Doubleday, 368 pages, $27.95
Clementine. An ear-worm of a song about a tragic girl who wore “herring boxes without topses.” A delicious orangey, fruity thing. Winston’s wife. And apparently a marijuana strain.
In “The Perfume Thief,” author Timothy Schaffert introduces us to a 70-something-year-old named Clementine. He is an ex-pat in Paris, but maybe not by choice. He knows a lot about perfume. He was once — and maybe still is — a thief. When he was an active thief, he mostly did commission work for wealthy women who wanted what they couldn’t buy or beg, not that most of them would beg.
At this late stage of life, Clementine feels free to express himself more openly as a queer-and-dear lesbian who has a unique fashion style. At least, he was more forthcoming or outgoing until the incoming Nazis took over Paris in World War II. The Nazis attacked the Parisian life as louche, spoiled, and indulgent. But they are the first to keep the bordellos and cabarets going. They guzzle the wine, as Schaffert portrays them, without knowing anything about French wine. They suck up all that is French and fine for themselves.
Clem meets an older Nazi man, Oskar Voss, when he accepts one last commission to steal a perfume diary. It is not Voss who commissions him; rather, Voss is the mark from whom the journal must be stolen. Voss does not have the book, but he does know of its existence. He wants it. He thinks Clem, in exchange for goods and favors, will help him find it.
Clem’s commission is from the diarist’s daughter, Zoé, a cabaret singer. She is the darling of the Nazi night crowd. The Nazi night crowd does not know she is Jewish. She fears her father, the parfumier, may have written something in the diary to give away her identity. Zoé wants Clementine to steal it. A Nazi officer is besotted by Zoé, so she has access to many people, including Voss. Voss is living in the mansion that belonged to her father. Somewhere in that mansion, it is assumed, lies the diary. Perhaps Zoé has a clue. Perhaps the clue is clueless. Perhaps the perfume maker is an excellent code maker as well, so much so that the secret of his diary will remain hidden.
In getting to know Voss, Clem barters his back story — and part of his soul — to ingratiate himself. Clem tries to poison Voss (sort of, kind of, half-heartedly) and makes a haphazard attempt to locate the diary. He becomes, in the end, Voss’ assistant, companion, and confidante. But he is never Voss’ friend. Through his association with Voss, he gets to know how the treasures of France are being looted — mostly from Jewish families — and how the soul of occupied France is quickly being corrupted.
For three-fourths of the book, Clem’s story meanders. Schaffert sets up Clem’s relationship with Voss, Clem's past love affair with M, and the cause of his exile in Paris. We meet Clem’s significant friends, most of whom are homosexual, gender fluid, LBGTQ+ before such a designation was a spark in some writer’s brain. They inhabit the demimonde social world. They pander to the Nazis. Some of them pander and also operate in the Resistance. The Resistance is just a whisper for the first three-fourths of the book, but the Resistance is everything in the end.
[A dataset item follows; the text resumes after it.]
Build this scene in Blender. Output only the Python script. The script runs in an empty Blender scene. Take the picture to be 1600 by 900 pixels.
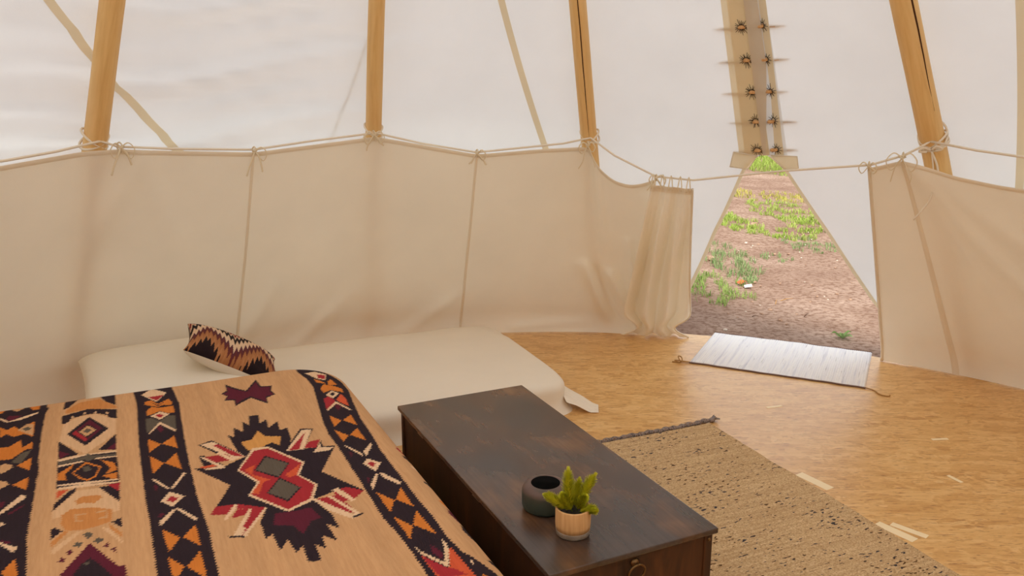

Voss’ moral dissolution becomes more odious as the story goes on. What exactly does he want from Clem? Is he a good Nazi or a pretentious one?
I read this book very, very slowly. It was Proust-like in its sensory descriptions of Paris, the world of perfume, the sotto voce world of prohibited entertainment. Schaffert’s descriptions should be savored. Here are a few examples:
It was M who gave me my copy of Odorographia, which eventually sent me packing to seek the world’s most impossible scents. The nests of the lost cinnamon birds of the Seychelles. The oil from the bergamot trees felled by the earthquakes of Calabria.
and
The doctored cardamom of a Lingayat priest. The magnolias of Himalaya. The star anise of Japanese temples. Orinoco sassafras.
and
I meet with [the] girls one by one, there in the parlor, to learn more about them, for the perfumes I’ll create. One is allergic to perfume — but somehow I can smell on her skin a late afternoon by the sea, the gentle rock of the boat on mostly still waters, the gin and ginger ale.
Oh, I could go on and on with the imaginative descriptions.
I can’t really call this a mystery, even though I am infamous for labelling books mysteries with lesser excuses. I could say this is a mystery because there are these questions: Where is the journal, and is there even a journal? Is someone murdered? Can one be both a good person and a good thief? Huh. Too many mysteries pile upon each other, but the sum of all that still does not a mystery make. And only the last fourth of the book is even a vague thriller. All of the book is magnificent.